Written problem: Copy every line in which the string "part" occurs.

Given records:
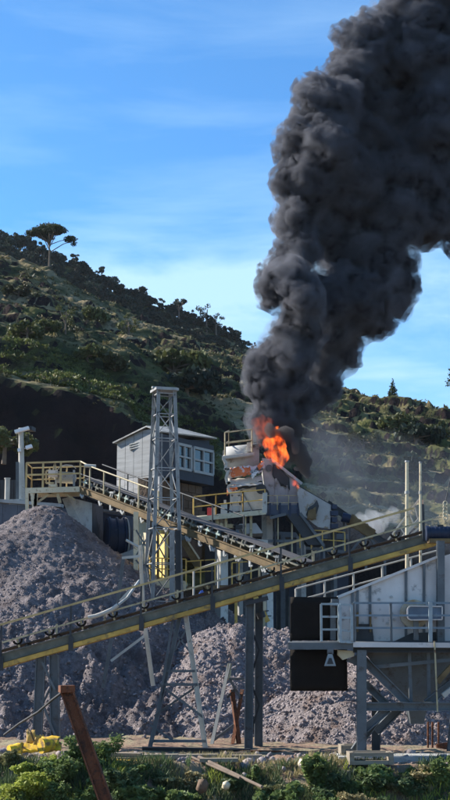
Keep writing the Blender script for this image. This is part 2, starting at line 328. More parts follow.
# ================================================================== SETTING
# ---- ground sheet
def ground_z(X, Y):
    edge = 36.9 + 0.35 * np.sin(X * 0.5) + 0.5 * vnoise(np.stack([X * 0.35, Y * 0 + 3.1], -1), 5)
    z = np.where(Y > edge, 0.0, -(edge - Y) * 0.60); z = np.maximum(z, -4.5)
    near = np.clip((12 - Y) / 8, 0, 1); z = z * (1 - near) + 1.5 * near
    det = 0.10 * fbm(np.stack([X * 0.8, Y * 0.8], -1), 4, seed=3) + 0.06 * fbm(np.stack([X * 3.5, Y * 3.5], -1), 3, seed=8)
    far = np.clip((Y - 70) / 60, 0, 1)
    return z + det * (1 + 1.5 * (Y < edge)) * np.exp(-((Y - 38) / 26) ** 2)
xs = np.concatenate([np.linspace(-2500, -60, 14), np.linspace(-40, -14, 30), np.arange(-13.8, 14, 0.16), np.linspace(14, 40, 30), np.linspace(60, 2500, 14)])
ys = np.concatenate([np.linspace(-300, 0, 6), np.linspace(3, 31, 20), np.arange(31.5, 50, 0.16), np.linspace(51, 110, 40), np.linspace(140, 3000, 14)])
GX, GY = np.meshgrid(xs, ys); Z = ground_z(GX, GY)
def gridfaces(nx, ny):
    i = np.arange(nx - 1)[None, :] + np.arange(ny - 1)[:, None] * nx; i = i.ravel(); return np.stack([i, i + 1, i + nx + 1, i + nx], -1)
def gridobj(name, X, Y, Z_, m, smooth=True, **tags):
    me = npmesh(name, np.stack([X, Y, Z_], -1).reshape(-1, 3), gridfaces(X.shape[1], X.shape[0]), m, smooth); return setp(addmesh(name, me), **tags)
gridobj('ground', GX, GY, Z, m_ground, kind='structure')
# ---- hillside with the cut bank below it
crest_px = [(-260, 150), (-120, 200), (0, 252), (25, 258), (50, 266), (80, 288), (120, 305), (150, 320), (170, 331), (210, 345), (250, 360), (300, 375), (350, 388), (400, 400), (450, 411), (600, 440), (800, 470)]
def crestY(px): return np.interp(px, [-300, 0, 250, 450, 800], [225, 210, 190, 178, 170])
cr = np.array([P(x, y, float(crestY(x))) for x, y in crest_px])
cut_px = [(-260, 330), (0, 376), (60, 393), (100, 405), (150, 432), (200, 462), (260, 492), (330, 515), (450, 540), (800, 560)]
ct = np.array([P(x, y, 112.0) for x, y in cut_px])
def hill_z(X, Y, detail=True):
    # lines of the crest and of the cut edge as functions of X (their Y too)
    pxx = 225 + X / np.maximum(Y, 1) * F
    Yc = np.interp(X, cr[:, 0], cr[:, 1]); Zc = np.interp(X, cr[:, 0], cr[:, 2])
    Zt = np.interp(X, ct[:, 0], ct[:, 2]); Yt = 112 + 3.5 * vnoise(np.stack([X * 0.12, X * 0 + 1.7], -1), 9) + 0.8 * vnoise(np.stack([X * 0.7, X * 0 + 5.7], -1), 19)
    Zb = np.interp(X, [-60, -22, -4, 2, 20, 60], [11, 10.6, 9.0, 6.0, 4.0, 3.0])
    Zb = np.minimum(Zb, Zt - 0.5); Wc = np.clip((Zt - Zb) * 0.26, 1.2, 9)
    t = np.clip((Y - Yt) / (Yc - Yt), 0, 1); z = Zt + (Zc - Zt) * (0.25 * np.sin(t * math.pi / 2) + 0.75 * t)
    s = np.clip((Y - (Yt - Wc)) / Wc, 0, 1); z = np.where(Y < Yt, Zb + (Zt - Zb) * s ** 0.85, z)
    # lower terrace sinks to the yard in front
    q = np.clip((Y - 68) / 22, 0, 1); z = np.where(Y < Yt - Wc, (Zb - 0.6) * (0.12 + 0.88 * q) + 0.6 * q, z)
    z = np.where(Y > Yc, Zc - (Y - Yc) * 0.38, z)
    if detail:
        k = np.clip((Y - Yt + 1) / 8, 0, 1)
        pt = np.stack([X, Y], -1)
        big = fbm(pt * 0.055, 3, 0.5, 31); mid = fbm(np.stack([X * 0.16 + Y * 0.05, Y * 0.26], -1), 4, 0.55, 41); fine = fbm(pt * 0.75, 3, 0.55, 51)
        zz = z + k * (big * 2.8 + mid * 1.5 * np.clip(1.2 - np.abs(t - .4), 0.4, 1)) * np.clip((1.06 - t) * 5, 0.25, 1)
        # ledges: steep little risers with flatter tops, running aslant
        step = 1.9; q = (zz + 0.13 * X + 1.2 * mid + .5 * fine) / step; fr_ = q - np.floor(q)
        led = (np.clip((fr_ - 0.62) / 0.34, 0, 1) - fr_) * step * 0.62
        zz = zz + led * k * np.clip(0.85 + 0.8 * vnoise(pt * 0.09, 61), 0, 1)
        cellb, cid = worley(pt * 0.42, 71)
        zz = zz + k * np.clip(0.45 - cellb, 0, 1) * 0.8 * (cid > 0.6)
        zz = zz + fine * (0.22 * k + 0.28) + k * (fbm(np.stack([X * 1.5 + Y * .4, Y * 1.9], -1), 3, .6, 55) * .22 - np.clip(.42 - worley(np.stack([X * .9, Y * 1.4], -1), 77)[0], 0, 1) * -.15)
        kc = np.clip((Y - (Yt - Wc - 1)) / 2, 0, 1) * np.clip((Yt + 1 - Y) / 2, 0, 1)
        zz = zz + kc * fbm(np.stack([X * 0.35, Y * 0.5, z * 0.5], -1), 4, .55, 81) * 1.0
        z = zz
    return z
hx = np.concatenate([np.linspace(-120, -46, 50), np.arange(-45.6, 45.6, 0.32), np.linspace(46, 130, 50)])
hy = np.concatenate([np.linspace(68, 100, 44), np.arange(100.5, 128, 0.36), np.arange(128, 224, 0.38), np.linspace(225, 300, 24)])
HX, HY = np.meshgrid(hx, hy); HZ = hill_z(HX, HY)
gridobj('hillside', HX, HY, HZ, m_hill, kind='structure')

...

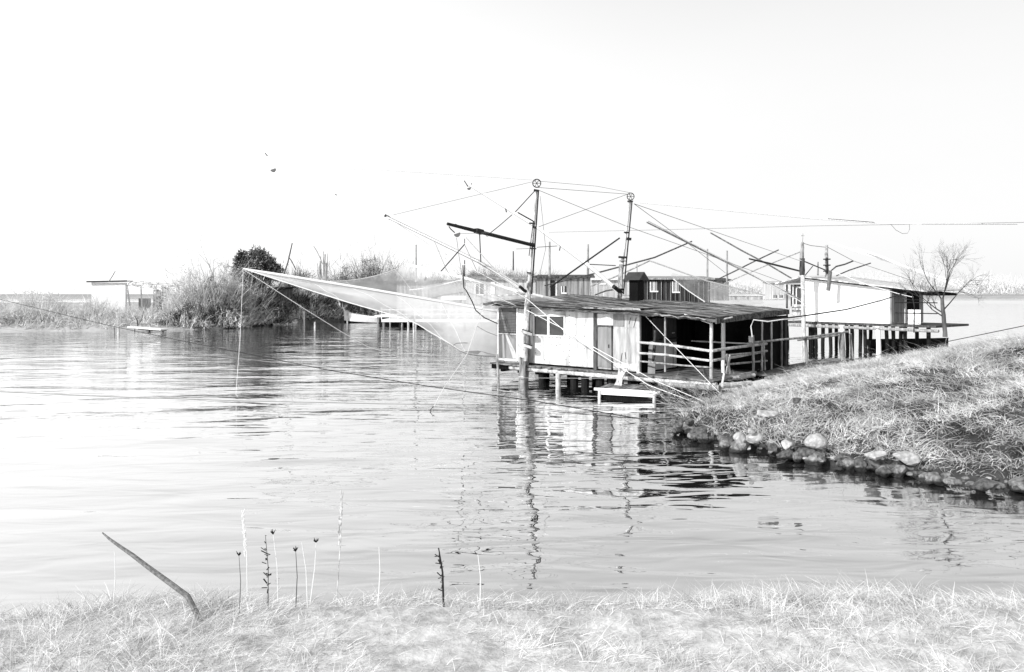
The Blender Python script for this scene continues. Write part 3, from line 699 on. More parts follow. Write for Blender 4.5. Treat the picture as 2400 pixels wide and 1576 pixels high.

Task solution:
Keep writing the Blender script for this image. This is part 2, starting at line 328. More parts follow.
The Blender Python script for this scene continues. Write part 3, from line 699 on. More parts follow. Write for Blender 4.5. Treat the picture as 2400 pixels wide and 1576 pixels high.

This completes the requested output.